すぐに脱水だけすることができる点は便利でした。
全自動洗濯機も脱水機能はありますが、モード選択の簡便さが段違いでした。
脱水の方にレバーを動かし、適当な時間にタイマーを回すだけ。
これで遠心力に身を任せていれば洗濯物は脱水されます。
特に、下着として着用していた速乾性の迷彩シャツは、脱水すれば干す必要はないほどです。

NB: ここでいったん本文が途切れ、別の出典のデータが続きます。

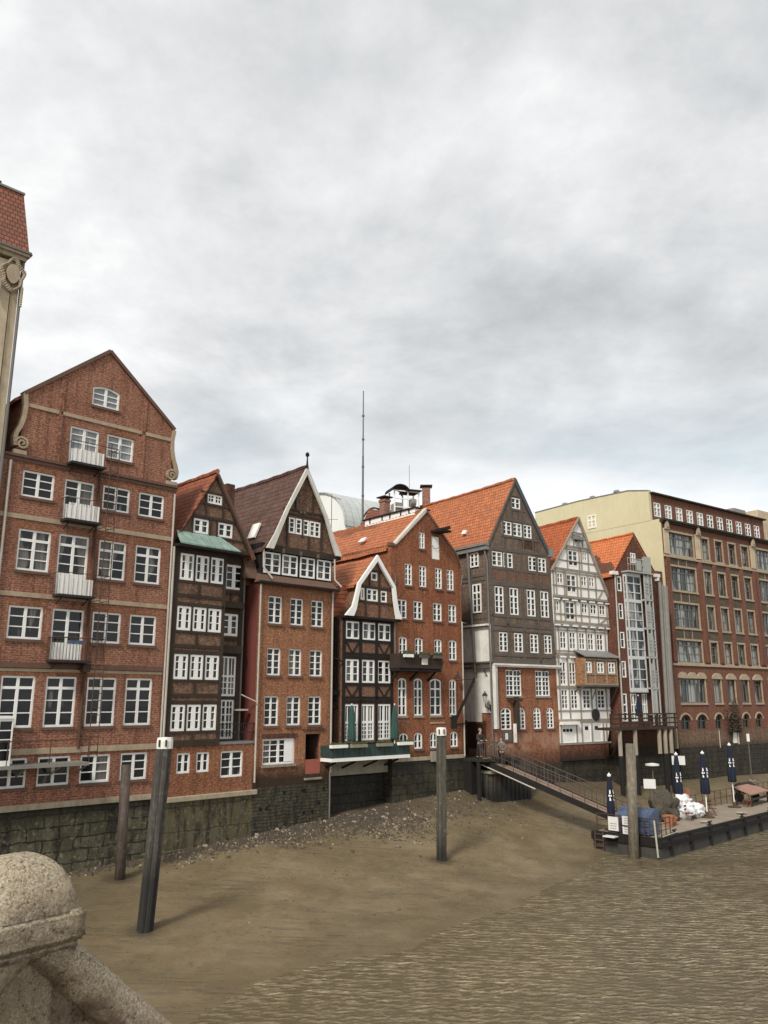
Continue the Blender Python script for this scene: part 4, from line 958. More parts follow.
# ============================================================ H7
def build_h7():
    h = house('H7', 'timber_house', 'white half-timbered house with grey-brown beams, brick bay box and steep orange roof', 'house')
    T = M['timber_taupe']
    hs = []; W = []
    def add(ws, z0, z1, **k):
        for a, b in ws: hs.append(hole(a, b, z0, z1)); W.append((a, b, z0, z1, k))
    add([(.61, 1.27), (1.62, 2.3), (2.67, 3.3), (3.63, 4.29), (4.66, 5.37)], 11.64, 12.87, rows=2, tr=.66)
    add([(.43, 1.08), (1.43, 2.1)], 9.11, 10.7, rows=3, tr=.55)
    add([(.47, 1.15), (1.48, 2.19), (2.75, 3.54), (4.36, 5.18)], 7.43, 8.77, rows=3, tr=.68)
    hs += [hole(.42, 1.75, 5.13, 6.3), hole(2.57, 3.4, 5.15, 6.3), hole(3.65, 4.6, 5.15, 6.3)]
    wall(h, 'wall', [(.1, 5.05), (5.2, 5.05), (5.75, 6.6), (5.95, 13.4), (0, 13.4), (.1, 6.6)], hs, 9, M['infill_white'])
    for a, b, z0, z1, k in W: k = dict(k); win(h, a, b, z0, z1, 2, k.pop('rows'), y=.06, fw=.06, mw=.08, **k)
    b = MB(); b.box(.42, 1.75, .03, .1, 5.13, 6.3)
    g = b.build('garage_door', M['white'], h)
    b = MB()
    for x in (.5, .85, 1.2): b.box(x, x+.26, .01, .03, 5.86, 6.05)
    b.build('door_light', M['void'], g)
    for a, c in ((2.57, 3.4), (3.65, 4.6)):
        g = MB().box(a, c, .03, .1, 5.15, 6.3).build('shutter', M['white'], h)
        b = MB(); b.box(a+.25, a+.6, .01, .03, 5.95, 6.2); b.build('door_light', M['void'], g)
    # upper storeys overhang slightly
    hs = []; W = []
    add([(-.02, .51), (2.94, 3.6), (3.91, 4.64), (4.96, 5.64)], 14.28, 15.05, rows=2)
    add([(1.15, 2.18)], 13.72, 15.05, rows=3)
    add([(.41, 1.07), (3.05, 3.69), (3.94, 4.57)], 16.32, 17.1, rows=2)
    add([(1.44, 2.49)], 15.75, 17.08, rows=3)
    add([(1.75, 2.82)], 17.74, 18.92, rows=3)
    add([(3.33, 3.87)], 18.26, 18.94, rows=2)
    add([(2.55, 3.3)], 19.55, 20.2, rows=2)
    wall(h, 'gable_wall', [(-.12, 13.4), (5.98, 13.4), (6.2, 15.3), (5.2, 17.4), (3.1, 21.3), (.0, 17.4), (-.12, 17.3)], hs, 9, M['infill_white'], y0=-.14)
    for a, b, z0, z1, k in W: k = dict(k); win(h, a, b, z0, z1, 2, k.pop('rows'), y=-.1, fw=.07, mw=.09, **k)
    tb = []
    for z, a, b, w in ((15.4, -.1, 6.15, .26), (15.15, -.1, 6.1, .12), (17.42, 0, 5.2, .26), (17.2, 0, 5.3, .1), (19.2, 1.25, 4.3, .24), (19.0, 1.2, 4.4, .1), (13.55, -.1, 6.0, .26), (14.12, -.1, 6.0, .1), (16.18, -.1, 5.75, .1), (18.1, .5, 4.8, .1), (20.35, 2.4, 3.7, .1), (19.95, 1.9, 4.0, .1)):
        tb.append((a, z, b, z, w))
    for x in (-.02, .62, 1.08, 2.25, 2.85, 3.75, 4.8, 5.8): tb.append((x, 13.5, x, 15.3, .13))
    for x in (.3, 1.15, 1.35, 2.58, 2.95, 3.8, 4.68): tb.append((x, 15.5, x, 17.3, .13))
    for x in (1.62, 2.95, 3.2, 3.98): tb.append((x, 17.5, x, 19.1, .13))
    for x in (2.4, 3.45): tb.append((x, 19.2, x, 20.3, .11))
    tb += [(5.0, 13.65, 5.75, 14.1, .1), (4.9, 15.5, 5.4, 16.1, .1), (0, 13.45, 0, 17.3, .14), (-.05, 17.35, 3.1, 21.35, .2)]
    timbers(h, [(*q[:4], q[4]*.64) for q in tb], T, y0=-.2, y1=-.1)
    tb = []
    for z, w in ((13.2, .22), (11.25, .3), (11.05, .14), (11.5, .1), (8.92, .26), (7.3, .12), (6.6, .36), (5.02, .18), (12.98, .1), (9.0, .1)): tb.append((.05, z, 5.85 if z > 7 else 5.6, z, w))
    for x in (.12, .45, 1.43, 2.46, 3.46, 4.48, 5.6): tb.append((x, 11.2, x, 13.2, .14))
    for x in (.3, 1.25, 2.28): tb.append((x, 9.0, x, 11.2, .2))
    for x in (.32, 1.3, 2.45, 3.68, 4.2, 5.35): tb.append((x, 6.6, x, 8.9, .16))
    for x in (.25, 1.9, 2.45, 3.52, 4.8, 5.15): tb.append((x, 5.05, x, 6.45, .14))
    tb += [(3.7, 8.0, 4.15, 8.7, .09)]
    timbers(h, [(*q[:4], q[4]*.64) for q in tb], T, y0=-.05, y1=.03, name='lower_timbers')
    b = MB()
    for x in (.0, .9, 1.9, 2.9, 3.85, 4.8, 5.7): b.box(x, x+.5, -.22, -.08, 13.25, 13.36); b.box(x-.1, x+.5, -.3, -.18, 15.12, 15.22)
    for x in (.5, 1.5): b.box(x, x+.55, -.15, -.05, 11.0, 11.12)
    build_each(b, 'beam_filler', M['infill_white'], h)
    # dark gallery beams under each jetty
    b = MB(); b.box(-.1, 6.0, -.28, -.14, 15.22, 15.3); build_each(b, 'jetty_beam', M['timber_grey'], h)
    # bay box
    wall(h, 'bay_box', [(2.05, 9.1), (5.62, 9.1), (5.6, 11.0), (2.05, 11.0)], row([(2.1, 2.75), (3.35, 4.1), (4.6, 5.35)], 9.93, 10.72), .95, M['brick_c3'], y0=-.95, reveal=.08)
    for a, c in ((2.1, 2.75), (3.35, 4.1), (4.6, 5.35)): win(h, a, c, 9.93, 10.72, 2, 2, y=-.91, mw=.12)
    tb = [(2.05, 9.15, 5.62, 9.15, .14), (2.05, 9.85, 5.6, 9.85, .1), (2.05, 10.9, 5.6, 10.9, .14)]
    for x in (2.08, 3.05, 4.35, 5.55): tb.append((x, 9.1, x, 10.95, .12))
    timbers(h, [(*q[:4], q[4]*.64) for q in tb], T, y0=-1.0, y1=-.93, name='bay_timbers')
    b = MB(); b.hexa([(1.9, -1.15, 11.05), (5.85, -1.15, 11.05), (5.85, -1.15, 11.12), (1.9, -1.15, 11.12)], [(2.0, .0, 11.55), (5.75, .0, 11.55), (5.75, .0, 11.62), (2.0, .0, 11.62)]); b.build('bay_roof', M['lead'], h)
    MB().box(2.0, 5.65, -1.0, 0, 8.98, 9.1).build('bay_floor', M['timber_grey'], h)
    b = MB(); b.bar3((5.6, -.9, 9.0), (5.75, 0, 7.6), .1, .1); b.bar3((2.1, -.9, 9.0), (2.1, 0, 8.7), .1, .1); b.build('bay_strut', M['timber_grey'], h)
    b = MB(); b.tube((3.97, -.12, 7.0), (3.97, -.04, 7.0), .42, n=24); b.build('round_plaque', M['black'], h)
    # hoist beam sculpture in the gable
    b = MB(); b.box(2.3, 3.4, -.5, -.2, 19.75, 20.0); b.tube((2.8, -.35, 19.3), (2.8, -.35, 20.1), .07); b.box(2.5, 2.9, -.5, -.2, 19.95, 20.2); b.build('gable_hoist', M['lead'], h)
    barge(h, [(-.25, 17.2), (3.1, 21.6)], [.14, .14], -.3, -.16, T, 'verge')
    barge(h, [(3.1, 21.6), (5.15, 17.6), (6.0, 16.0), (6.6, 15.2)], [.22, .22, .22, .26], -.3, -.16, T, 'verge')
    roof(h, [(-.35, 17.0), (3.1, 21.5), (5.1, 17.65), (5.95, 16.05), (6.55, 15.25)], -.16, 10, M['tile_orange2'], .14, ridge=(3.1, 21.5))
    MB().box(.02, 5.3, -.02, 9, 3.9, 5.1).build('brick_plinth', M['brick_g2'], h)
    MB().box(.02, 5.9, .15, 9, -1, 4.0).build('stone_base', M['stone_e'], h)
    b = MB(); b.box(.1, 1.9, -.35, 0, 6.35, 6.55); b.build('awning', M['white'], h)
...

夏場に汗をかいたら水道でシャツを水洗いして、脱水機で回す。
もちろん洗濯した方がきれいにはなりますが、その日着る分にはさっぱりして気持ちよかったです。
必需品は洗濯ネットです。

自衛隊の洗濯という視点から言って、必ず持っていくべきものがあります。
それは洗濯ネットです。
洗濯機は営内班に1台もないため、
2〜3班で1台の洗濯機を共同で使うことになると思います。
その際、特に戦闘服など大物以外はネットにまとめておくことをお勧めします。
これは洗濯物の保護の為ではなく、自分の物を素早く取り出すためです。
靴下やパンツ、タオルなどの小物類がごちゃ混ぜになっていると、
貴重な時間をロスし、どんどん時間が無くなってしまいます。
その点、大きな洗濯ネットにまとめて入れておけば、
屋上や物干場(ぶっかんば)と呼ばれる乾燥室に持っていく際も
脱水後にそのまま持って行けるメリットがあります。
まとめ

以上が教育隊にいた頃の洗濯事情でした。
当時は忙しさにかまけて大雑把な洗濯をしていましたが、
二層式洗濯機というのはそういった乱暴な使用にも耐えてくれる便利な道具でした。
しかし、民間に就職した今では、普通に全自動洗濯機を使います。
やはり流通している物にはその理由があり、便利さではかないません。
しかし、おそらく全国の駐屯地に未だ存在するあの猛者たちがすべて壊れてしまうまでは、
多くの新隊員が彼らのお世話になることでしょう。
そして、猛者たちはちょっとやそっとでは壊れず、自衛隊のお財布事情も守っていくのでしょう。